The rebel hero of Big Love, fortysomething, clean-cut Bill Henrickson (Bill Paxton), is a polygamist living a Mormon version of the American Dream in sparkling suburban Salt Lake City. The Latter Day Saints outlawed polygamy in 1890; it’s now punishable by excommunication. But according to estimates by law-enforcement agencies in Utah and Arizona, 40,000 people still practice it in the United States.

Bill and his family — three wives, seven children — belong to a secret sect that still upholds “the Principle,” as its members call plural marriage. Bill uses interconnected backyards to move among his three households without attracting the attention of neighbors who might rat him out to the church.

Big Love (which was executive-produced by Tom Hanks) is neither Six Feet Under–self-conscious nor Desperate Housewives–shrill. It’s thoughtful, sexy, quietly funny, and deftly performed. Like The Sopranos, it doesn’t treat its characters like freaks, but it still satisfies our curiosity about secret societies. And it uses this atypical yet strangely recognizable family to reflect some truths about our own overburdened, stressed-out lives.

For one thing, owning a home and raising kids is expensive, and breadwinner Bill is on edge trying to keep his chain of home-improvement stores afloat. Then there are the usual daily crises of parenthood. And with all that to worry about, who can blame Bill for his flagging sexual potency — especially with three wives to satisfy? If Big Love is a funhouse-mirror version of the average suburban marriage, then the wives are one woman refracted in triplicate. Barb (a luminous Jeanne Tripplehorn) is the original partner, for whom Bill seems to have the deepest feelings.
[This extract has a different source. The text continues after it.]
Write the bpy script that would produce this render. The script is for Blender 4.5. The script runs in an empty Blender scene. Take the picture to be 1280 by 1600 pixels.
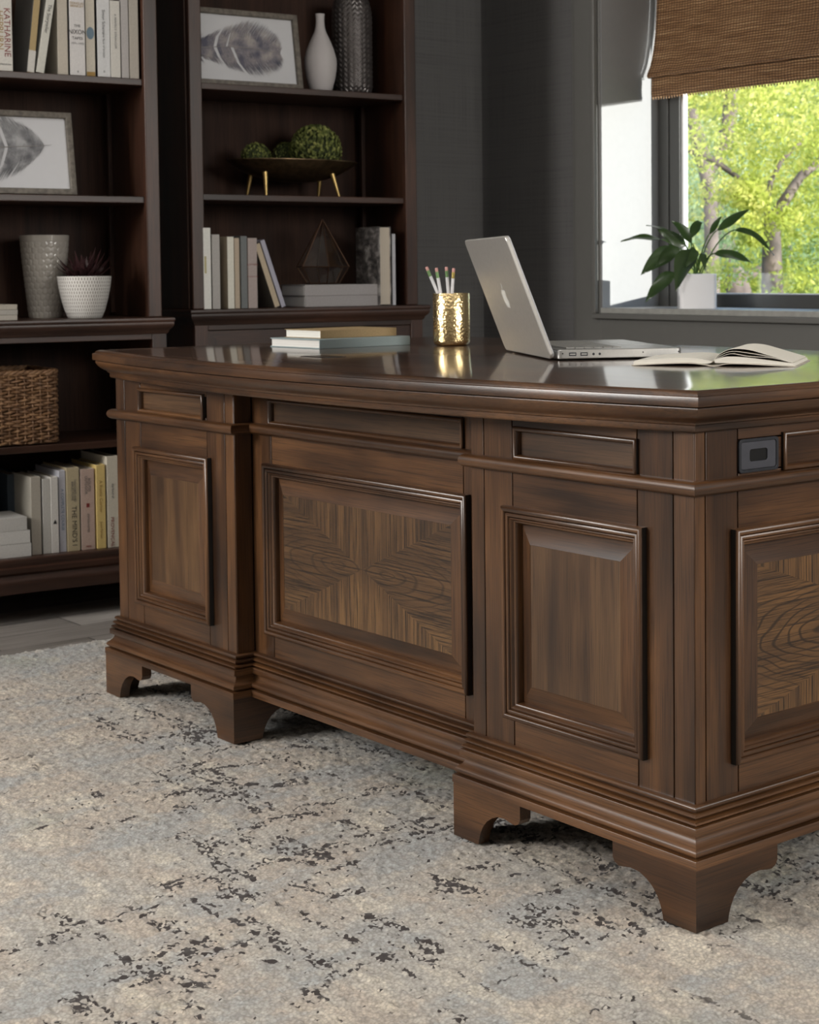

Calm, capable, she wields the most power among the “sister wives.” Thirtysomething Nicki (Chloë Sevigny) is demanding, snotty, and a dangerous shopaholic. Curvy, under-educated Margene (Ginnifer Goodwin), who’s barely in her 20s, is childlike in her need for love and approval.

And then there’s creepy Roman Grant (Harry Dean Stanton, vampiric as ever), the patriarch of the fundamentalist Juniper Creek polygamy commune and Nicki’s father. Roman staked Bill when he opened his first store and now routinely shows up to shake him down. When Bill resists, Roman smugly lectures him: “Listen to me, son, carefully. There is man’s law and there is God’s law. I think you know which side I’m on.”

With his underage brides and perversity disguised as religion, Roman serves the same function as Tony’s bloodthirstier enemies on The Sopranos — he’s so unsavory, he makes Bill seem innocent. But the thing is, even though Bill considers himself moral and devout, his country and his church consider him in violation of both man’s law and God’s. Big Love is about the co-existence of hypocrisy and wholesomeness, about the contrast between selfish bullshit and true faith, and it couldn’t be timelier.